Nous invitons par ailleurs les pouvoirs publics à se pencher sur deux propositions.
Pourquoi ne pas accorder aux auteurs la possibilité légale de résilier leur contrat, dans le cas où une entreprise d'édition à laquelle ils ont confié leurs droits passerait dans d'autres mains ? Dans leur contrat, les journalistes bénéficient, comme vous le savez, d'une clause dite de conscience : lorsque le média pour lequel ils travaillent est revendu ou qu'il prend des orientations idéologiques qui heurtent leurs convictions ou leur indépendance, ils font jouer cette clause pour mettre fin à leur collaboration. Comme aiment le rappeler nos éditeurs, nous entretenons avec eux une relation régie par le principe de liberté contractuelle - relation où chacune des parties est supposée s'engager librement et en conscience. Pourquoi ne pourrions-nous pas disposer de cette liberté de conscience lorsque se produit un bouleversement dans l'orientation éditoriale et idéologique de la maison d'édition à laquelle nous avions cédé les droits d'exploitation de notre oeuvre ?
La seconde proposition est inspirée par ce qu'il se passe aux États-Unis, qui ne passent pas pour être un pays défavorable au libéralisme économique et au libre jeu du marché. Des lois antitrust y ont été adoptées. Elles préviennent les situations de monopole ou de position dominante qui pourraient menacer les équilibres entre les différents acteurs d'un marché, voire même la vie démocratique quand ces monopoles sont présents dans le domaine des médias.

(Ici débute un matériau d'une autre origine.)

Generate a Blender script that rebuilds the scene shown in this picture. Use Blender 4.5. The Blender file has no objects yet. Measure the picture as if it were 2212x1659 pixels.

Notre pays a été pionnier en matière de régulation dans le secteur du livre. La création et sa diversité en ont été stimulées. Pourquoi ne pas persister en suivant la même logique, qui a prouvé ses bienfaits ? Ne serait-il pas opportun d'encadrer aujourd'hui des mouvements de concentration capitalistique qui affaiblissent le modèle culturel que notre pays a toujours cherché à promouvoir.